(Records)
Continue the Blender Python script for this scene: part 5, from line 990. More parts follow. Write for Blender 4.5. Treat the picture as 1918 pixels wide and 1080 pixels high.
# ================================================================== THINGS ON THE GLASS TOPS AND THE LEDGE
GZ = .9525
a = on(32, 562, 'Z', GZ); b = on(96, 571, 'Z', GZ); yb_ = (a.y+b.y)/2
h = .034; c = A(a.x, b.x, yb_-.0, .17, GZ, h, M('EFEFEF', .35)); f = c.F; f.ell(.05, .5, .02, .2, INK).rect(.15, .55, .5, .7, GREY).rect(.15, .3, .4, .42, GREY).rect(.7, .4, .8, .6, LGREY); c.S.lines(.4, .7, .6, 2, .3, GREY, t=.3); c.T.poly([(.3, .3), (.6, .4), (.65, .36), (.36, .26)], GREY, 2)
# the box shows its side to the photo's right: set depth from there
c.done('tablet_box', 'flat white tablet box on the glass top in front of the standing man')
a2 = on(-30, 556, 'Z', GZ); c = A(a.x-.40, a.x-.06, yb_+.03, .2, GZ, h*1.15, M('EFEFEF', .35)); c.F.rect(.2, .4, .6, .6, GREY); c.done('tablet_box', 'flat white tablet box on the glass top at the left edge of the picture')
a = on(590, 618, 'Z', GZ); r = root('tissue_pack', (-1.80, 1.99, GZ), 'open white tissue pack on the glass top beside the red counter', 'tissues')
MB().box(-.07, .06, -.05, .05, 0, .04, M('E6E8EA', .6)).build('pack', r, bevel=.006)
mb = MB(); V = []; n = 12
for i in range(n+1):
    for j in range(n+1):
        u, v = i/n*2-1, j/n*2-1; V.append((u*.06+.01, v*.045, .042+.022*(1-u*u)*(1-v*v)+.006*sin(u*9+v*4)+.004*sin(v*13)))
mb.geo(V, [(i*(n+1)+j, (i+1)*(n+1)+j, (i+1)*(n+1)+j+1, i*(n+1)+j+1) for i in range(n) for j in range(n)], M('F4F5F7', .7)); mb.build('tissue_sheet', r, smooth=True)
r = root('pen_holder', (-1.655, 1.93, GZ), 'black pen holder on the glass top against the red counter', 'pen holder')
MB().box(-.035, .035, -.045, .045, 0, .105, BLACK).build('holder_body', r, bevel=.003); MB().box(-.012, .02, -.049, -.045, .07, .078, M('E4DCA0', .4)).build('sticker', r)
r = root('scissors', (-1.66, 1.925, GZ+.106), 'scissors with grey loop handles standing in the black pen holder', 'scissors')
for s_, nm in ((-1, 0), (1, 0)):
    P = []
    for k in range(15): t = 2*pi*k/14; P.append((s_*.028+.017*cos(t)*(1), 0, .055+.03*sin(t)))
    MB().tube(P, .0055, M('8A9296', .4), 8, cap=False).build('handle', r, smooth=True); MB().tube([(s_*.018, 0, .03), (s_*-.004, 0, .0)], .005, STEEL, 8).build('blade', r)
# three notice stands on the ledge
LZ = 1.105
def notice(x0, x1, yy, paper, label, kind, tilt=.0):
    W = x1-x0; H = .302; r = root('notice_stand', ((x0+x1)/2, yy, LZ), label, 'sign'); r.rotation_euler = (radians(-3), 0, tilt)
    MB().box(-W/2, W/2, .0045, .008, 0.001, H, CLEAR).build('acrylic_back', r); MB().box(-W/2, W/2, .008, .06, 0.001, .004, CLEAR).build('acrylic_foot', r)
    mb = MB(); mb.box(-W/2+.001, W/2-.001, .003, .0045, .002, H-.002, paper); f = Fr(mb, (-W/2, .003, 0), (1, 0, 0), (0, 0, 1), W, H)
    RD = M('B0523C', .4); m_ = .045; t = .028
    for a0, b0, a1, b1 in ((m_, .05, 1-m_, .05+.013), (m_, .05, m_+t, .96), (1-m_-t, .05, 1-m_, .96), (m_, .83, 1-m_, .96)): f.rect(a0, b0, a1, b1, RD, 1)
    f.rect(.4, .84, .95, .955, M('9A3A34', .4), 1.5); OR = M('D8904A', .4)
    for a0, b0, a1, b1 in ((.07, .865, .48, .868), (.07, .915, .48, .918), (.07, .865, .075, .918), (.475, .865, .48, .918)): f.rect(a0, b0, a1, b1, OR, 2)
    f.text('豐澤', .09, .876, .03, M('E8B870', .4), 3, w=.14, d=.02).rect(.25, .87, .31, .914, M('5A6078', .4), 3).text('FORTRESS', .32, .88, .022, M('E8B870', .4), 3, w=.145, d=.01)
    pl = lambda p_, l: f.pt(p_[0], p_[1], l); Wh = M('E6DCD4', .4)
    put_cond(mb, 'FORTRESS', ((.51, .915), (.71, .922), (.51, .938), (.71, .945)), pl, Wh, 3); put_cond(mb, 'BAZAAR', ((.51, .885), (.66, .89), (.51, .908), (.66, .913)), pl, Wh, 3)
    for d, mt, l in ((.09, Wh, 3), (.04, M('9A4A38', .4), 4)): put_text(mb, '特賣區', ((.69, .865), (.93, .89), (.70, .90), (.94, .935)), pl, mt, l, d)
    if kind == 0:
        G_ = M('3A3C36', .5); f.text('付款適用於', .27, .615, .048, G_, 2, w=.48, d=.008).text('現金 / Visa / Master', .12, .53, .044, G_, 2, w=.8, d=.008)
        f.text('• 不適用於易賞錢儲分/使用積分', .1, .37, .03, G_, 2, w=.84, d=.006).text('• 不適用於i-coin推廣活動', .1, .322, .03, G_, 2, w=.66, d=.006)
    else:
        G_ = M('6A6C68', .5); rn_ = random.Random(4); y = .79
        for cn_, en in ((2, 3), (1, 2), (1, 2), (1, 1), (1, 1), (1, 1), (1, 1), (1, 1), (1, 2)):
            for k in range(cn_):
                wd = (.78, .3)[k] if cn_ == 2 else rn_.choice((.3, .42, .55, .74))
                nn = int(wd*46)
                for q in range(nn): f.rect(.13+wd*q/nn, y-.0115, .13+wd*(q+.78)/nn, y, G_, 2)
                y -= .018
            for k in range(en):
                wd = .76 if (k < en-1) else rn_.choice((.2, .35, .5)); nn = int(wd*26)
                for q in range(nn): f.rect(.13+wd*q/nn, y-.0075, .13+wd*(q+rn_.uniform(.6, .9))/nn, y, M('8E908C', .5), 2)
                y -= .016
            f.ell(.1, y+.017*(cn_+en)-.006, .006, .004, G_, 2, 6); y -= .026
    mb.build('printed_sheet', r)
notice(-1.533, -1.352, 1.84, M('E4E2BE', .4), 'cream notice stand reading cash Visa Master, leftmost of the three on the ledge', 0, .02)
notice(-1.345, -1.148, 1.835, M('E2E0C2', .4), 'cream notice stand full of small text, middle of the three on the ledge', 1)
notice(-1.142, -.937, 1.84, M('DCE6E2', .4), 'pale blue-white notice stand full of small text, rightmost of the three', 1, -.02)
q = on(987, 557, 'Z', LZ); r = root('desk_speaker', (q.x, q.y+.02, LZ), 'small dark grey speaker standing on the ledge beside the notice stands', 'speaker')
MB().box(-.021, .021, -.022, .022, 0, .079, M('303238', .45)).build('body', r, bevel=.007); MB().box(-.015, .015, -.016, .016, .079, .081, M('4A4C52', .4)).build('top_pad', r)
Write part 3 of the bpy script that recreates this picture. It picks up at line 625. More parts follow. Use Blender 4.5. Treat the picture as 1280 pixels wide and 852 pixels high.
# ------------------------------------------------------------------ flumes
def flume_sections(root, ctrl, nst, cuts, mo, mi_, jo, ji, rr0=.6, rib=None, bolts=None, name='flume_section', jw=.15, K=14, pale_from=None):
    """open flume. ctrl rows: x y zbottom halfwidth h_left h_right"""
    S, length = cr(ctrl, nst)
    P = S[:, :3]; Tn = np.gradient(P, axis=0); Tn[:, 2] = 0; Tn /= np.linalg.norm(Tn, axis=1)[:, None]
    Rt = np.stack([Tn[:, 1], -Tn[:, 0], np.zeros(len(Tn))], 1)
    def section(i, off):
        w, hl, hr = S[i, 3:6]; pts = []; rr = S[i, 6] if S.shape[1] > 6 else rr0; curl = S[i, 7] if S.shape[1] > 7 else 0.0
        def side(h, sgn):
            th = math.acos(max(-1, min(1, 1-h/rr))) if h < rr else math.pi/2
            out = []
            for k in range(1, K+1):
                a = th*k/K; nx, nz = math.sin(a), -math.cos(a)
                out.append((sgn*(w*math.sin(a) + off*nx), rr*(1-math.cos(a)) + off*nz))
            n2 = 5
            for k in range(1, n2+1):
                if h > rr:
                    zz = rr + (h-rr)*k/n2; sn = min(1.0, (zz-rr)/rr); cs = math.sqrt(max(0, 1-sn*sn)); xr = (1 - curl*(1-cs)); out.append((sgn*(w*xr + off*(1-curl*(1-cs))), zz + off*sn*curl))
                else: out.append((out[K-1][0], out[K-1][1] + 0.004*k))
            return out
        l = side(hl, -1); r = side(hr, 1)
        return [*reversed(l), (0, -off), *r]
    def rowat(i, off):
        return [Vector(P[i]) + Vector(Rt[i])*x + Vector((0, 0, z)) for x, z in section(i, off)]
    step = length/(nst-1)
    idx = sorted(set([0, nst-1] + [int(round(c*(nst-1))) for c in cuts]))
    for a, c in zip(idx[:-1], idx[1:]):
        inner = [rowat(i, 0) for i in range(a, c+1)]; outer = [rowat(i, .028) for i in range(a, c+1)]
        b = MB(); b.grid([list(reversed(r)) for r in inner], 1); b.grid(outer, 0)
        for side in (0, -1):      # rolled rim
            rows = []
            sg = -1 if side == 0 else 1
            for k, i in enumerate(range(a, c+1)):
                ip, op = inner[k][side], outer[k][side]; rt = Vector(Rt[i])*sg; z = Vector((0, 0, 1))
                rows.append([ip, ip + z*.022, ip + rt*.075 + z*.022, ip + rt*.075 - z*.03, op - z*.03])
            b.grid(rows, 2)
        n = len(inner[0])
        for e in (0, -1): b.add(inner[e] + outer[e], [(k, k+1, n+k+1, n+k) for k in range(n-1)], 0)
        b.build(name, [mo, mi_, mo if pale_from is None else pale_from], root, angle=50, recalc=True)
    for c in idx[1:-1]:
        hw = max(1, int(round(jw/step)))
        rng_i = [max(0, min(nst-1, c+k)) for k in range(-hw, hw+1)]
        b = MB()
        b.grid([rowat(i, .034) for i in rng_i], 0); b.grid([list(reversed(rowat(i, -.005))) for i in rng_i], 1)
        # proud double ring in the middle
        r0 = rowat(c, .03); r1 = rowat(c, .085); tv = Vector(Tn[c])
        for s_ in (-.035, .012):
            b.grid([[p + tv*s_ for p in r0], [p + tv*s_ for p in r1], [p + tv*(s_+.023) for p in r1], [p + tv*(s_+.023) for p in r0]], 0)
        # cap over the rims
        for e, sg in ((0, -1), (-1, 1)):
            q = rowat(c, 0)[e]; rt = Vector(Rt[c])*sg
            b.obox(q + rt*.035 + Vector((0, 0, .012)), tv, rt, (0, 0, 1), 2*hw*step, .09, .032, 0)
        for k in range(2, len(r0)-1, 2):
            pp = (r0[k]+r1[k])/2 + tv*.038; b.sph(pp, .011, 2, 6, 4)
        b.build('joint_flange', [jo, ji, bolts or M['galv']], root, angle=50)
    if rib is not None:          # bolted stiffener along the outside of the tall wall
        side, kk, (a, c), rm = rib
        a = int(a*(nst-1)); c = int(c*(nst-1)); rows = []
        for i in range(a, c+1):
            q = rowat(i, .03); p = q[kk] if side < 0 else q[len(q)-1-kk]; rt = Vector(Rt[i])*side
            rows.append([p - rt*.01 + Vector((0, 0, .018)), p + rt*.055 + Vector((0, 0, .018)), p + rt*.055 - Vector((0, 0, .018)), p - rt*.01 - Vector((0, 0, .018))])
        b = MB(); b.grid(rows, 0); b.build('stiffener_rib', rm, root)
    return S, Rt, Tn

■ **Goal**
Copy each line of the records that contains the word "More".

■ **Solution to the problem**
Continue the Blender Python script for this scene: part 5, from line 990. More parts follow. Write for Blender 4.5. Treat the picture as 1918 pixels wide and 1080 pixels high.
Write part 3 of the bpy script that recreates this picture. It picks up at line 625. More parts follow. Use Blender 4.5. Treat the picture as 1280 pixels wide and 852 pixels high.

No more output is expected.